Prompt: Starting at the first line of the listing below, retype each line up to and including the one that contains "SC.view_settings.view_transform='Standard'". Leave pictures out.

──────── Provided information ────────

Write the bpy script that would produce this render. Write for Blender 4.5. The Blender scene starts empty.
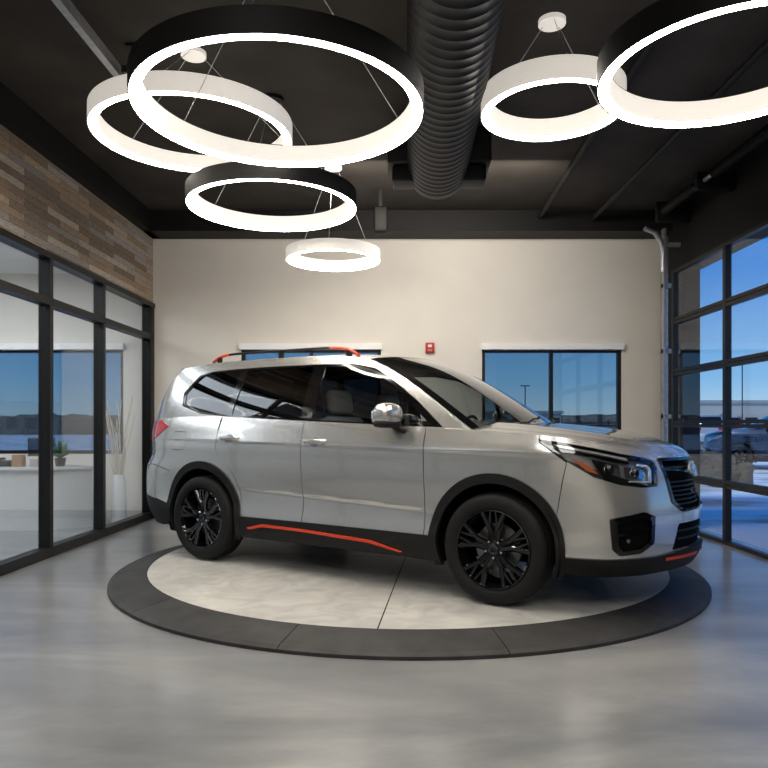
import bpy, bmesh, math, random
import numpy as np
from mathutils import Vector, Matrix
from mathutils.geometry import delaunay_2d_cdt
random.seed(7); np.random.seed(7)
SC=bpy.context.scene; COL=SC.collection
pi=math.pi
SC.view_settings.view_transform='Standard'

# ------------------------------------------------------------------ materials
def nodes_of(m):
    m.use_nodes=True; nt=m.node_tree; return nt, nt.nodes, nt.links
def mat(name,col,rough=.5,metal=0.,coat=0.,noise=0.,nscale=8.,bump=0.,emit=None,estr=0.,spec=.5,rvar=0.):
    m=bpy.data.materials.new(name); nt,N,L=nodes_of(m); b=N['Principled BSDF']
    b.inputs['Base Color'].default_value=(*col,1); b.inputs['Roughness'].default_value=rough
    b.inputs['Metallic'].default_value=metal; b.inputs['Coat Weight'].default_value=coat
    b.inputs['Coat Roughness'].default_value=.02; b.inputs['Specular IOR Level'].default_value=spec
    if emit: b.inputs['Emission Color'].default_value=(*emit,1); b.inputs['Emission Strength'].default_value=estr
    tc=N.new('ShaderNodeTexCoord'); nz=N.new('ShaderNodeTexNoise'); nz.inputs['Scale'].default_value=nscale
    nz.inputs['Detail'].default_value=6; L.new(tc.outputs['Object'],nz.inputs['Vector'])
    if noise>0:
        r=N.new('ShaderNodeValToRGB'); r.color_ramp.elements[0].position=.3; r.color_ramp.elements[1].position=.7
        r.color_ramp.elements[0].color=(*[c*(1-noise) for c in col],1); r.color_ramp.elements[1].color=(*[min(1,c*(1+noise)) for c in col],1)
        L.new(nz.outputs['Fac'],r.inputs['Fac']); L.new(r.outputs['Color'],b.inputs['Base Color'])
    if rvar>0:
        mr=N.new('ShaderNodeMapRange'); mr.inputs['To Min'].default_value=max(0,rough-rvar); mr.inputs['To Max'].default_value=rough+rvar
        L.new(nz.outputs['Fac'],mr.inputs['Value']); L.new(mr.outputs['Result'],b.inputs['Roughness'])
    if bump>0:
        bp=N.new('ShaderNodeBump'); bp.inputs['Strength'].default_value=bump; bp.inputs['Distance'].default_value=.01
        L.new(nz.outputs['Fac'],bp.inputs['Height']); L.new(bp.outputs['Normal'],b.inputs['Normal'])
    return m
def glass(name,tint,rough=.0,f0=.045,boost=1.0):
    m=bpy.data.materials.new(name); nt,N,L=nodes_of(m); N.remove(N['Principled BSDF'])
    o=N['Material Output']; t=N.new('ShaderNodeBsdfTransparent'); t.inputs[0].default_value=(*tint,1)
    g=N.new('ShaderNodeBsdfGlossy'); g.inputs['Roughness'].default_value=rough; g.inputs['Color'].default_value=(.95,.97,1,1)
    ge=N.new('ShaderNodeNewGeometry');d=N.new('ShaderNodeVectorMath');d.operation='DOT_PRODUCT';L.new(ge.outputs['Incoming'],d.inputs[0]);L.new(ge.outputs['Normal'],d.inputs[1])
    def mth(op,a,b=None):
        q=N.new('ShaderNodeMath');q.operation=op
        if hasattr(a,'node'): L.new(a,q.inputs[0])
        else: q.inputs[0].default_value=a
        if b is not None:
            if hasattr(b,'node'): L.new(b,q.inputs[1])
            else: q.inputs[1].default_value=b
        return q.outputs[0]
    ab=mth('ABSOLUTE',d.outputs['Value']);om=mth('SUBTRACT',1.0,ab);p=mth('POWER',om,5.0);s=mth('MULTIPLY',p,(1-f0));a=mth('ADD',s,f0)
    q=N.new('ShaderNodeMath');q.operation='MULTIPLY';q.inputs[1].default_value=boost;q.use_clamp=True;L.new(a,q.inputs[0])
    mx=N.new('ShaderNodeMixShader')
    L.new(q.outputs[0],mx.inputs[0]); L.new(t.outputs[0],mx.inputs[1]); L.new(g.outputs[0],mx.inputs[2]); L.new(mx.outputs[0],o.inputs[0])
    return m
def emis(name,col,s):
    return mat(name,(.8,.8,.8),.5,emit=col,estr=s)

M_paint=mat('silver_paint',(.575,.572,.56),.24,.76,coat=1.,noise=.02,nscale=300)
M_plastic=mat('black_plastic',(.007,.007,.0075),.55,noise=.2,nscale=60,spec=.3)
M_gloss=mat('gloss_black',(.003,.003,.0035),.1,coat=.6,spec=.4)
M_dark=mat('dark_liner',(.003,.003,.003),.9,spec=.1)
M_rubber=mat('tyre_rubber',(.006,.006,.0065),.65,noise=.2,nscale=40,bump=.1,spec=.3)
M_orange=mat('orange_accent',(.68,.055,.015),.4)
M_chrome=mat('chrome',(.8,.8,.82),.08,1.)
M_disc=mat('brake_steel',(.22,.215,.21),.4,1.)
M_recess_shade=mat('handle_shadow',(.25,.25,.25),.4,.7,coat=.5)
M_seat=mat('seat_fabric',(.30,.29,.28),.8,noise=.15,nscale=50)
M_glassC=glass('cabin_glass',(.56,.60,.60),boost=1.8)
M_glassW=glass('windscreen_glass',(.5,.54,.54),boost=1.7)
M_glassD=glass('privacy_glass',(.025,.025,.03),boost=1.5)
M_lens=glass('lamp_lens',(.9,.92,.93),boost=1.6)
M_white=mat('lamp_white_refl',(.85,.87,.9),.15,.6)
M_badge=mat('badge_silver',(.55,.56,.58),.3,.5)
M_lhouse=mat('lamp_housing',(.40,.405,.41),.22,.7,coat=.5)
M_red=mat('tail_red',(.45,.01,.012),.15,coat=1.,emit=(.5,.01,.01),estr=.1)
M_blue=mat('emblem_blue',(.01,.03,.18),.15,coat=1)
M_amber=mat('amber',(.45,.08,.012),.2,coat=1)

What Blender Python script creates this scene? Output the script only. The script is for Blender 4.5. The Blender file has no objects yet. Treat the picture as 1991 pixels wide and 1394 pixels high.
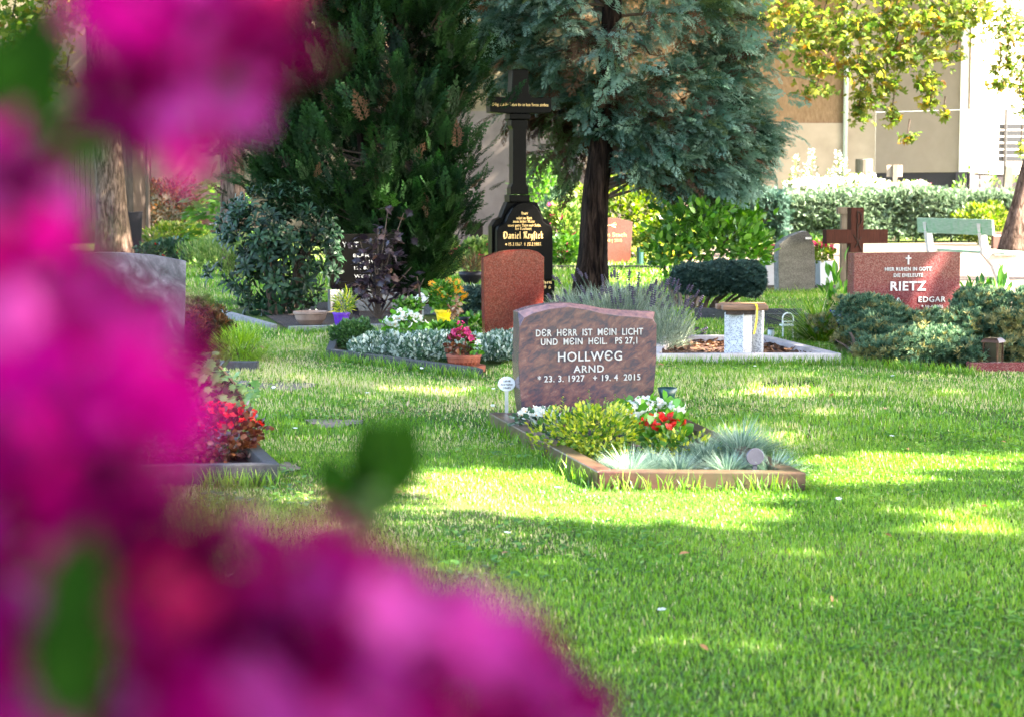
import bpy, bmesh, math, random
import numpy as np
from mathutils import Vector, Matrix, Euler
from mathutils.noise import noise as pnoise
R = math.radians
scn = bpy.context.scene
COL = scn.collection
# ------------------------------------------------------------------ camera, world, sun
F, CX, CY, HC, HOR = 3600.0, 995.5, 697.0, 1.2, 380.0
TH = math.atan((CY - HOR) / F)
cam_d = bpy.data.cameras.new('camera')
cam = bpy.data.objects.new('camera', cam_d); COL.objects.link(cam)
cam.location = (0, 0, HC); cam.rotation_euler = (R(90) - TH, 0, 0)
cam_d.sensor_width = 36; cam_d.lens = F / 1991 * 36
cam_d.clip_start = 0.02; cam_d.clip_end = 1000
cam_d.dof.use_dof = True; cam_d.dof.focus_distance = 11.5
cam_d.dof.aperture_fstop = cam_d.lens / 1000 / 0.011; cam_d.dof.aperture_blades = 0
scn.camera = cam
SUN_EL, SUN_AZ = 44.0, -18.0          # azimuth measured from +x towards +y
sd = Vector((math.cos(R(SUN_EL)) * math.cos(R(SUN_AZ)), math.cos(R(SUN_EL)) * math.sin(R(SUN_AZ)), math.sin(R(SUN_EL))))
W = bpy.data.worlds.new('World'); scn.world = W; W.use_nodes = True
nt = W.node_tree; bg = nt.nodes['Background']
sky = nt.nodes.new('ShaderNodeTexSky'); sky.sky_type = 'NISHITA'; sky.sun_disc = False
sky.sun_elevation = R(SUN_EL); sky.sun_rotation = math.atan2(sd.x, sd.y)
sky.air_density = 1.0; sky.dust_density = 2.5; sky.ozone_density = 1.0
nt.links.new(sky.outputs[0], bg.inputs[0]); bg.inputs[1].default_value = 0.125
sl = bpy.data.lights.new('sun', 'SUN'); sl.energy = 5.0; sl.angle = R(0.53); sl.color = (1, 0.93, 0.8)
so = bpy.data.objects.new('sun', sl); COL.objects.link(so)
so.rotation_euler = sd.to_track_quat('Z', 'Y').to_euler()
scn.view_settings.view_transform = 'Standard'; scn.view_settings.look = 'None'
scn.view_settings.gamma = 1; scn.view_settings.use_curve_mapping = False
scn.view_settings.exposure = 3.95
scn.view_settings.use_white_balance = True; scn.view_settings.white_balance_temperature = 6850   # camera balanced for open shade
scn.cycles.max_bounces = 6; scn.cycles.transparent_max_bounces = 6
scn.cycles.caustics_reflective = False; scn.cycles.caustics_refractive = False
scn.cycles.use_denoising = True

# ------------------------------------------------------------------ helpers
rng = np.random.default_rng(7)
rnd = random.Random(11)
def ray(px, py):
    u = (px - CX) / F; v = -(py - CY) / F
    return Vector((u, math.cos(TH) + v * math.sin(TH), -math.sin(TH) + v * math.cos(TH)))
def at(px, py, D):
    r = ray(px, py); return Vector((r.x * D / r.y, D, HC + r.z * D / r.y))
def gp(px, py, z=0.0):
    r = ray(px, py); t = (z - HC) / r.z
    return Vector((r.x * t, r.y * t, z))
def proj(x, y, z=0.0):          # world -> photo pixel (numpy ok), used to lay out gaps in the tree canopy
    zz = z - HC
    d = y * math.cos(TH) - zz * math.sin(TH); u = y * math.sin(TH) + zz * math.cos(TH)
    return CX + F * x / d, CY - F * u / d
YAW = R(12.5)

def tag(o, label=None, cat=None, group=None, kind=None):
    if label: o['label'] = label
    if cat: o['category'] = cat
    if group: o['group'] = group
    if kind: o['kind'] = kind
    return o
def thing(name, loc, label, cat, group=None, rz=0.0):
    o = bpy.data.objects.new(name, None); COL.objects.link(o); o.empty_display_size = 0.1
    o.location = loc; o.rotation_euler = (0, 0, rz)
    return tag(o, label, cat, group)
class MB:
    def __init__(s): s.v = []; s.f = []; s.m = []
    def add(s, vs, fs, mi=0):
        b = len(s.v); s.v += [tuple(p) for p in vs]; s.f += [tuple(i + b for i in f) for f in fs]; s.m += [mi] * len(fs); return s
    def box(s, x0, x1, y0, y1, z0, z1, mi=0, M=None):
        vs = [Vector((x, y, z)) for z in (z0, z1) for y in (y0, y1) for x in (x0, x1)]
        if M is not None: vs = [M @ v for v in vs]
        return s.add(vs, [(0, 2, 3, 1), (4, 5, 7, 6), (0, 1, 5, 4), (2, 6, 7, 3), (0, 4, 6, 2), (1, 3, 7, 5)], mi)
    def loft(s, rings, cap=True, mi=0):
        n = len(rings[0]); vs = [p for r in rings for p in r]; fs = []
        for k in range(len(rings) - 1):
            for i in range(n):
                j = (i + 1) % n; fs.append((k * n + i, k * n + j, (k + 1) * n + j, (k + 1) * n + i))
        if cap: fs.append(tuple(range(n - 1, -1, -1))); fs.append(tuple((len(rings) - 1) * n + i for i in range(n)))
        return s.add(vs, fs, mi)
    def prism(s, poly, y0, y1, mi=0):       # poly in XZ, extruded along Y
        return s.loft([[(x, y0, z) for x, z in poly], [(x, y1, z) for x, z in poly]], True, mi)
    def tube(s, pts, rad, n=8, mi=0, cap=True):
        pts = [Vector(p) for p in pts]; rings = []
        if not hasattr(rad, '__len__'): rad = [rad] * len(pts)
        a = None
        for i, p in enumerate(pts):
            t = (pts[min(i + 1, len(pts) - 1)] - pts[max(i - 1, 0)])
            t = t.normalized() if t.length > 1e-9 else Vector((0, 0, 1))
            if a is None: a = t.orthogonal().normalized()
            a = (a - t * a.dot(t)); a = a.normalized() if a.length > 1e-6 else t.orthogonal().normalized()
            b = t.cross(a)
            rings.append([p + (a * math.cos(2 * math.pi * k / n) + b * math.sin(2 * math.pi * k / n)) * rad[i] for k in range(n)])
        return s.loft(rings, cap, mi)
    def lathe(s, prof, n=24, c=(0, 0, 0), mi=0, cap=True):
        rings = [[(c[0] + r * math.cos(2 * math.pi * k / n), c[1] + r * math.sin(2 * math.pi * k / n), c[2] + z) for k in range(n)] for r, z in prof]
        return s.loft(rings, cap, mi)
    def build(s, name, mats, parent=None, bevel=0, smooth=False, loc=None):
        me = bpy.data.meshes.new(name); me.from_pydata(s.v, [], s.f)
        for m in (mats if isinstance(mats, (list, tuple)) else [mats]): me.materials.append(m)
        me.polygons.foreach_set('material_index', s.m)
        bm = bmesh.new(); bm.from_mesh(me); bmesh.ops.recalc_face_normals(bm, faces=bm.faces)
        if bevel:
            es = [e for e in bm.edges if len(e.link_faces) == 2 and e.calc_face_angle(0) > R(28)]
            bmesh.ops.bevel(bm, geom=es, offset=bevel, segments=2, affect='EDGES', profile=0.6, clamp_overlap=True)
        bm.to_mesh(me); bm.free()
        if smooth: me.polygons.foreach_set('use_smooth', [True] * len(me.polygons))
        o = bpy.data.objects.new(name, me); COL.objects.link(o)
        if parent: o.parent = parent
        if loc is not None: o.location = loc
        return o
def put(name, me, parent, loc, rot=(0, 0, 0), sc=1.0):
    o = bpy.data.objects.new(name, me); COL.objects.link(o); o.parent = parent
    o.location = loc; o.rotation_euler = rot if not isinstance(rot, Matrix) else rot.to_euler()
    o.scale = (sc,) * 3 if not hasattr(sc, '__len__') else sc
    return o
def unlinked(o):                # keep the mesh, drop the object
    me = o.data; bpy.data.objects.remove(o); return me

# --- foliage baking -------------------------------------------------
def basis(d, up):
    d = d / (np.linalg.norm(d, axis=1, keepdims=True) + 1e-9)
    x = np.cross(d, up); x /= (np.linalg.norm(x, axis=1, keepdims=True) + 1e-9)
    z = np.cross(x, d)
    return np.stack([x, d, z], axis=2)
def bake(name, proto, pos, Rm, sc, mats, parent=None, stuff=True, rv=None, midx=None):
    V, Fs = np.array(proto[0], float), proto[1]; PM = proto[2] if len(proto) > 2 else [0] * len(Fs)
    n = len(pos); nv = len(V)
    if not hasattr(sc, '__len__'): sc = np.full(n, sc)
    sc = np.asarray(sc, float)
    if sc.ndim == 1: sc = np.repeat(sc[:, None], 3, 1)
    P = np.einsum('nij,nkj->nki', Rm, V[None] * sc[:, None, :]) + pos[:, None, :]
    li = np.array([i for f in Fs for i in f]); tot = np.array([len(f) for f in Fs])
    loops = (li[None] + (np.arange(n) * nv)[:, None]).ravel()
    tots = np.tile(tot, n); starts = np.concatenate([[0], np.cumsum(tots)[:-1]])
    me = bpy.data.meshes.new(name)
    me.vertices.add(n * nv); me.vertices.foreach_set('co', P.astype(np.float32).ravel())
    me.loops.add(len(loops)); me.loops.foreach_set('vertex_index', loops.astype(np.int32))
    me.polygons.add(len(tots)); me.polygons.foreach_set('loop_start', starts.astype(np.int32))
    mi = np.tile(np.array(PM), n)
    if midx is not None: mi = mi + np.repeat(midx, len(Fs))
    me.update(calc_edges=True)
    for m in (mats if isinstance(mats, (list, tuple)) else [mats]): me.materials.append(m)
    me.polygons.foreach_set('material_index', mi.astype(np.int32))
    if rv is None: rv = rng.random(n)
    a = me.attributes.new('rnd', 'FLOAT', 'POINT'); a.data.foreach_set('value', np.repeat(rv, nv).astype(np.float32))
    L = np.abs(V[:, 1]).max() or 1
    a = me.attributes.new('tip', 'FLOAT', 'POINT'); a.data.foreach_set('value', np.tile(V[:, 1] / L, n).astype(np.float32))
    me.update()
    o = bpy.data.objects.new(name, me); COL.objects.link(o)
    if parent: o.parent = parent
    if stuff: o['kind'] = 'stuff'
    return o
def dirs(n, zbias=0.0):
    d = rng.normal(size=(n, 3)); d[:, 2] += zbias
    return d / np.linalg.norm(d, axis=1, keepdims=True)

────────

Expected answer:
Write the bpy script that would produce this render. Write for Blender 4.5. The Blender scene starts empty.
import bpy, bmesh, math, random
import numpy as np
from mathutils import Vector, Matrix
from mathutils.geometry import delaunay_2d_cdt
random.seed(7); np.random.seed(7)
SC=bpy.context.scene; COL=SC.collection
pi=math.pi
SC.view_settings.view_transform='Standard'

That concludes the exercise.